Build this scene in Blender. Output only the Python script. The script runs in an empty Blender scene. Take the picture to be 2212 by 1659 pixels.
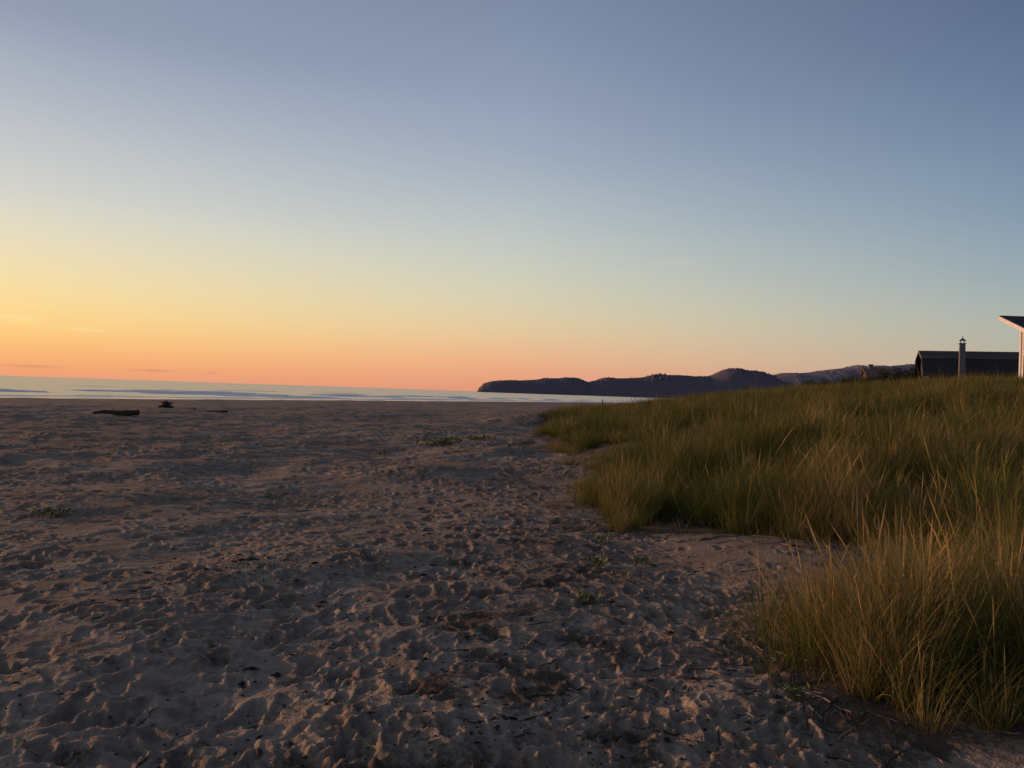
import bpy, math, random
import numpy as np
from mathutils import Vector, Matrix
random.seed(7); rng=np.random.default_rng(11)
scene=bpy.context.scene
scene.view_settings.view_transform='Standard'
scene.view_settings.look='None'
scene.view_settings.exposure=0
COL=scene.collection

# ------------------------------------------------------------ noise
def _h(ix,iy,seed):
    n=(ix.astype(np.int64)*374761393+iy.astype(np.int64)*668265263+seed*1442695041)&0xffffffff
    n=((n^(n>>13))*1274126177)&0xffffffff
    n=n^(n>>16)
    return (n&0xffff)/65535.0
def pn(x,y,seed=0):
    x=np.asarray(x,float);y=np.asarray(y,float)
    xi=np.floor(x);yi=np.floor(y);xf=x-xi;yf=y-yi
    u=xf*xf*xf*(xf*(xf*6-15)+10);v=yf*yf*yf*(yf*(yf*6-15)+10)
    def g(a,b,dx,dy):
        t=_h(xi+a,yi+b,seed)*2*math.pi
        return np.cos(t)*dx+np.sin(t)*dy
    n00=g(0,0,xf,yf);n10=g(1,0,xf-1,yf);n01=g(0,1,xf,yf-1);n11=g(1,1,xf-1,yf-1)
    return ((n00*(1-u)+n10*u)*(1-v)+(n01*(1-u)+n11*u)*v)*1.5
def fbm(x,y,seed=0,o=4):
    s=0;a=1.0;f=1.0
    for i in range(o):
        s=s+a*pn(x*f,y*f,seed+i*17);a*=.5;f*=2.03
    return s
def sstep(a,b,x):
    t=np.clip((x-a)/(b-a),0,1);return t*t*(3-2*t)

# ------------------------------------------------------------ terrain macro shape (metres)
EDGE_Y=[-50,4,10,25,35,57,130,250,700,50000]
EDGE_X=[2.6,2.0,1.5,1.1,1.2,2.4,14,67,265,21900]
def macro(X,Y):
    v=-0.914*X+0.407*Y
    z=-2.4*np.clip(v-4,0,None)/146.0
    z=np.where(v>150,-2.4-(v-150)*0.03,z); z=np.maximum(z,-9)
    u=X-np.interp(Y,EDGE_Y,EDGE_X)
    d=np.interp(u,[0,.6,2,5,12,20,28,45,400],[0,.05,.2,.52,1.4,2.3,2.95,3.15,3.2])
    return z+d,u,v

# grass footprint polygon
GP=[(2.05,4.05),(1.7,4.6),(1.7,5.3),(2.2,5.9),(3.3,6.5),(3.8,8.2),(2.7,9.1),(1.4,9.8),(1.15,13),(1.8,17),(2.0,21),(0.95,24.5),(1.1,35),(2.2,57),(13,130),(66,250),(264,700),(1500,700),(1500,-30),(7,-30),(4.5,1.5),(3.1,3.8)]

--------

TASK STATEMENT: Retype the whole listing exactly and leave the pictures out.

SOLUTION:
Build this scene in Blender. Output only the Python script. The script runs in an empty Blender scene. Take the picture to be 2212 by 1659 pixels.
import bpy, math, random
import numpy as np
from mathutils import Vector, Matrix
random.seed(7); rng=np.random.default_rng(11)
scene=bpy.context.scene
scene.view_settings.view_transform='Standard'
scene.view_settings.look='None'
scene.view_settings.exposure=0
COL=scene.collection

# ------------------------------------------------------------ noise
def _h(ix,iy,seed):
    n=(ix.astype(np.int64)*374761393+iy.astype(np.int64)*668265263+seed*1442695041)&0xffffffff
    n=((n^(n>>13))*1274126177)&0xffffffff
    n=n^(n>>16)
    return (n&0xffff)/65535.0
def pn(x,y,seed=0):
    x=np.asarray(x,float);y=np.asarray(y,float)
    xi=np.floor(x);yi=np.floor(y);xf=x-xi;yf=y-yi
    u=xf*xf*xf*(xf*(xf*6-15)+10);v=yf*yf*yf*(yf*(yf*6-15)+10)
    def g(a,b,dx,dy):
        t=_h(xi+a,yi+b,seed)*2*math.pi
        return np.cos(t)*dx+np.sin(t)*dy
    n00=g(0,0,xf,yf);n10=g(1,0,xf-1,yf);n01=g(0,1,xf,yf-1);n11=g(1,1,xf-1,yf-1)
    return ((n00*(1-u)+n10*u)*(1-v)+(n01*(1-u)+n11*u)*v)*1.5
def fbm(x,y,seed=0,o=4):
    s=0;a=1.0;f=1.0
    for i in range(o):
        s=s+a*pn(x*f,y*f,seed+i*17);a*=.5;f*=2.03
    return s
def sstep(a,b,x):
    t=np.clip((x-a)/(b-a),0,1);return t*t*(3-2*t)

# ------------------------------------------------------------ terrain macro shape (metres)
EDGE_Y=[-50,4,10,25,35,57,130,250,700,50000]
EDGE_X=[2.6,2.0,1.5,1.1,1.2,2.4,14,67,265,21900]
def macro(X,Y):
    v=-0.914*X+0.407*Y
    z=-2.4*np.clip(v-4,0,None)/146.0
    z=np.where(v>150,-2.4-(v-150)*0.03,z); z=np.maximum(z,-9)
    u=X-np.interp(Y,EDGE_Y,EDGE_X)
    d=np.interp(u,[0,.6,2,5,12,20,28,45,400],[0,.05,.2,.52,1.4,2.3,2.95,3.15,3.2])
    return z+d,u,v

# grass footprint polygon
GP=[(2.05,4.05),(1.7,4.6),(1.7,5.3),(2.2,5.9),(3.3,6.5),(3.8,8.2),(2.7,9.1),(1.4,9.8),(1.15,13),(1.8,17),(2.0,21),(0.95,24.5),(1.1,35),(2.2,57),(13,130),(66,250),(264,700),(1500,700),(1500,-30),(7,-30),(4.5,1.5),(3.1,3.8)]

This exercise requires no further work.